Mr. Eby, the high‑school lead on scheduling, said teachers and a scheduling committee identified 23 existing semester courses that could be restructured into 45‑day, half‑credit marking‑period offerings. "This would give our students the opportunity to have probably 10 experiences a school year instead of just 8," Eby said, arguing the change would expand electives, internships and work‑based learning without wholesale changes to the long‑standing block schedule.
Administrators also proposed six new half‑credit classes for 2026–27, including introduction to weight training; an advanced competitive sports course; an introduction to business/business‑in‑action; a required financial‑literacy half credit (Act 35 requirement); global trends in modern history; and a history of sports in America. Mr. Bechtel, who manages the master schedule, showed how the shift would preserve required credits while freeing "margin" in the schedule to add new options.
Board members asked about curriculum compression and standards; Eby said teachers analyzed standards and scope‑and‑sequence documents and selected 23 courses where a 45‑day structure would be pedagogically feasible (ceramics, some FCS offerings and certain social‑studies electives were cited). On questions about internships and service‑learning credits, the administration said a half‑credit work‑study or service‑learning model is being explored but has not been finalized due to logistics and the time required to secure placements.

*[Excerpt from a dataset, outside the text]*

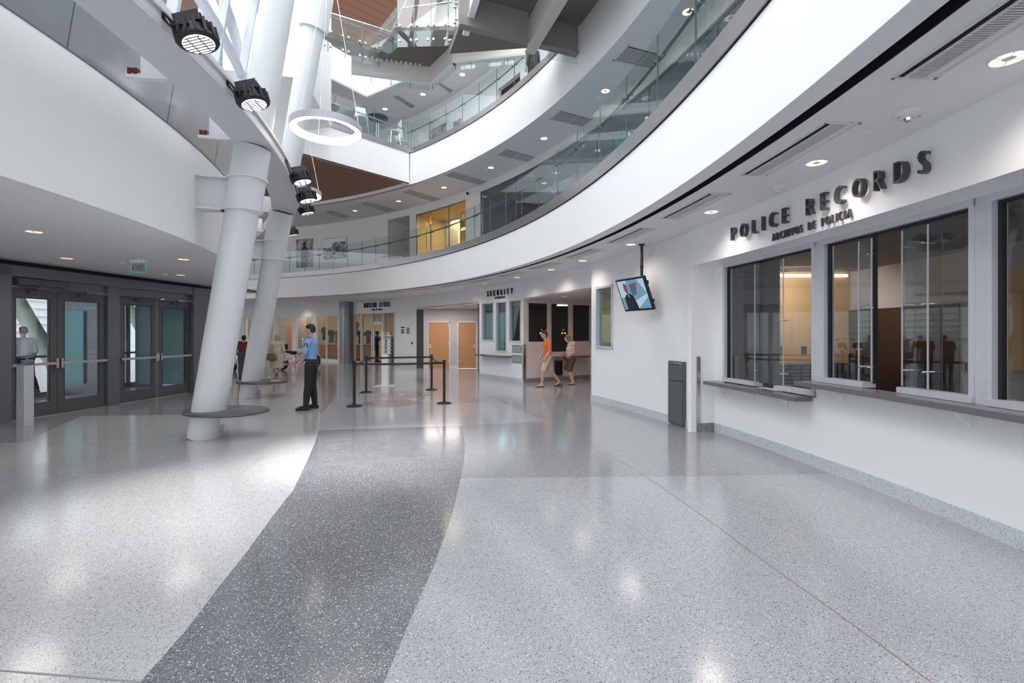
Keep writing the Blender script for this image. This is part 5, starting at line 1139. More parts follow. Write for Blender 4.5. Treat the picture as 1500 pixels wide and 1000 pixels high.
# benches
def bench(c, label, ax):
    t = thing('oval_bench', label, 'bench', c)
    mb = MB(); n = 56; vs = []
    for (k_, z) in ((.60, .365), (.63, .38), (.63, .41), (.60, .425)): vs += [(c[0]+k_*math.cos(2*PI*i/n), c[1]+.74*k_*math.sin(2*PI*i/n), z) for i in range(n)]
    for z in (.425, .365): vs += [(ax[0]+.24*math.cos(2*PI*i/n), ax[1]+.24*math.sin(2*PI*i/n), z) for i in range(n)]
    mb.add(vs, [(j*n+i, j*n+(i+1) % n, ((j+1) % 6)*n+(i+1) % n, ((j+1) % 6)*n+i) for j in range(6) for i in range(n)]); mb.build('seat_top', 'bench_grey', t, smooth=True)
    for x0, x1, yy in ((ax[0]+.2, c[0]+.42, -.02), (ax[0]-.05, c[0]-.35, .1)): mb = MB(); mb.hexa([(x0, ax[1]-.03+yy, .2), (x1, ax[1]-.03+yy, .33), (x1, ax[1]+.03+yy, .33), (x0, ax[1]+.03+yy, .2), (x0, ax[1]-.03+yy, .364), (x1, ax[1]-.03+yy, .364), (x1, ax[1]+.03+yy, .364), (x0, ax[1]+.03+yy, .364)]); mb.build('support_arm', 'white_steel', t)
    return t
a = e1(.4); bench((a.x+.24, a.y+.06, .36), 'dark grey oval bench wrapped round the nearest leaning column', a)
b = e2(.4); bench((b.x+.24, b.y+.06, .36), 'dark grey oval bench wrapped round the farther leaning column', b)
# things on second bench
bp = lambda x: Vector(((x-750)*11.85/F, 11.85, .426))
p = bp(394); t = thing('water_bottle', 'clear water bottle with blue label on the farther bench', 'bottle', p)
mb = MB(); mb.lathe((0, 0, 0), [(.03, 0), (.034, .01), (.034, .14), (.014, .19), (.014, .2)], 18); mb.build('bottle_body', 'acrylic', t, local=True, smooth=True); mb = MB(); mb.lathe((0, 0, 0), [(.0348, .06), (.0348, .12)], 18); mb.build('bottle_label', 'water', t, local=True, smooth=True); mb = MB(); mb.cyl((0, 0, .2), (0, 0, .22), .015); mb.build('cap', 'plastic_white', t, local=True)
for i, (x, lb) in enumerate(((377.5, 'small gold box on the farther bench, left of two touching'), (381.5, 'small gold box on the farther bench, right of two touching'))):
    p = bp(x); t = thing('gold_box', lb, 'box', p, group='gold boxes on the bench'); mb = MB(); mb.box((-.03, -.03, 0), (.03, .03, .065)); mb.build('body', 'gold', t, local=True); mb = MB(); mb.box((-.031, -.031, .02), (.031, -.029, .045)); mb.build('print', 'plastic_white', t, local=True)
p = bp(404); mb = MB(); mb.box((p.x-.12, p.y-.1, .427), (p.x+.12, p.y+.08, .433)); mb.build('leaflet', 'beige_cloth', label='flat tan leaflet lying on the right of the farther bench', cat='leaflet')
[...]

Chair called for a motion to place the six new course proposals on the Nov. 17 voting agenda. Mr. Straub moved to place the proposals on the agenda and the board approved the motion, 7 in favor, 1 opposed. Board members requested that questions raised during the committee meeting be routed to the presenters so administrators can provide clarifications before the Nov. 17 vote.
If approved at the Nov. 17 meeting, the changes would take effect beginning with the 2026–27 school year and would be accompanied by course descriptions and updated implementation guidance for counselors and teachers.
The board will revisit the proposals and vote on Nov. 17.